TSAM expects the overall new-vehicle market to grow 5.5% in 2026, to 630,000. But with Chinese brands forecast to increase their share — to the point that Beijing-based BAIC already has a plant here, Chery is preparing for local manufacture and others are considering it — long-standing manufacturers may see their dwindling production shrink further.
Several have lost significant market share to the invaders, particularly in the past four years. So, can TSAM remain as immune to the new order as it appears to have done so far?
Industry sales in the first quarter of 2026 increased by 12.4% from a year earlier. TSAM’s grew by just more than 5%. As a result, its year-on-year market share fell from 24.7% to 23.1%. Three months’ results are not a trend, but the numbers do underscore the intensifying market challenge in an overcrowded market.
In 2025, despite a flood of Chinese entrants, Toyota and Lexus had a combined 58% market share of new energy vehicle sales
In 2025, South African-made vehicles accounted for 33% of local sales of cars and light commercial vehicles (bakkies, minibus taxis and vans). The remaining 67% were imports, primarily from India and China. The local share is expected to shrink further this year. So while the market is booming, local manufacturers are struggling. Nissan is about to halt South African manufacture, while other companies have cut production. Thousands of jobs have been lost in vehicle and components manufacturing, and many more are at risk.
Local companies have accused some importers of dumping vehicles — selling them for less than they cost to manufacture — in South Africa. Whatever the truth, there is no denying that Chinese and Indian companies building vehicles by the million in their home countries have much lower unit costs than South African plants which, in some cases, produce fewer than 50,000 a year.
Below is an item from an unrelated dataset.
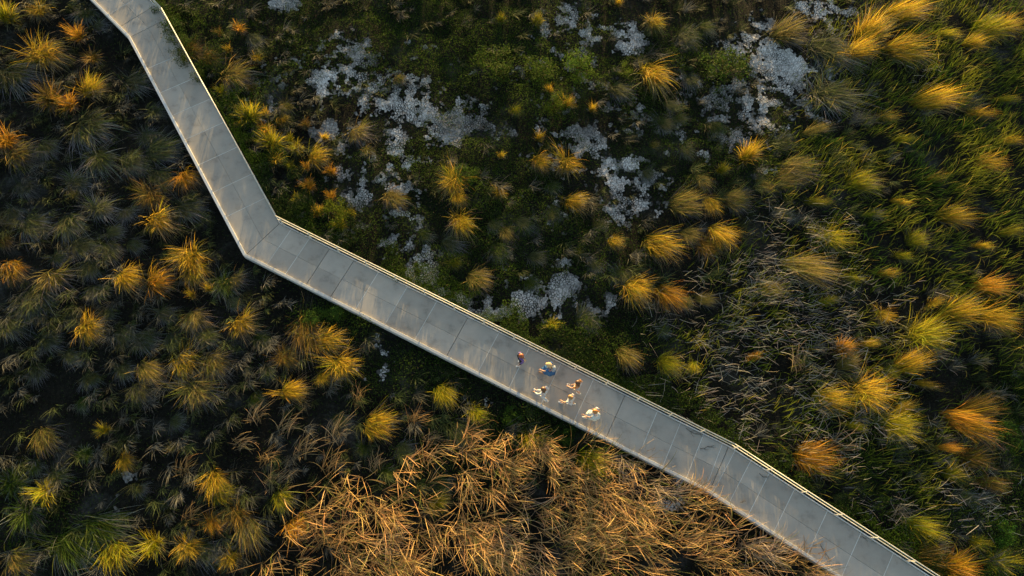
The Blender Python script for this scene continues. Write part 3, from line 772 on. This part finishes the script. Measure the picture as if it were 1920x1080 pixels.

Nevertheless, the government says it may consider antidumping measures against Chinese and Indian products through higher import duties. It has also been asked to stop importers buying duty credits from local vehicle manufacturers. These credits, called production rebate certificates (PRCs), allow manufacturers to reduce duties on vehicles they import. Some, however, earn many more PRCs than they need and unused ones, worth billions of rand, are sold on the market, mainly to independent importers.
TSAM is also in the market for PRCs. The company’s Prospecton assembly plant in eThekwini makes the Hilux bakkie, Fortuner SUV, Corolla Cross car and HiAce minibus, as well as Hinos. Unlike some competitors, which export most of the vehicles they build, TSAM production is focused mainly on the domestic market. Still, last year it exported more than 71,000 vehicles.
Theron says Prospecton accounts for about half the light vehicles Toyota sells in South Africa. India is a significant source for the rest. It is a production base for Suzuki, which builds a number of models both for itself and Toyota. The seven-seater Toyota Rumion is a rebadged and modified Suzuki Ertiga. Other examples include the Toyota Vitz (Suzuki Celerio), Starlet (Baleno) and Urban Cruiser (Vitara Brezza).
It has been suggested that the government’s automotive production and development programme (APDP) should allow manufacturers with surplus PRCs to absorb the value directly into their production cost structure to reduce prices. If not, Theron believes they should be offered first to other local manufacturers. “Only once those needs are met, should credits flow to pure importers,” he says. “This approach maintains the integrity of the APDP and ensures it continues to incentivise local manufacturing investment, which is essential for the sector’s long‑term sustainability.”
Given TSAM’s need for India-sourced vehicles, he is understandably cautious about talk of antidumping measures against imports. He concedes it is one way to redress the market imbalance between local and imported vehicles (TSAM president and CEO Andrew Kirby has suggested the local share needs to recover to at least 40% and preferably closer to 50%), but at what cost to Toyota and others, such as Volkswagen, that also source vehicles from India?
The APDP has a history of unintended consequences. “It is a complex environment with many market factors to be considered,” says Theron.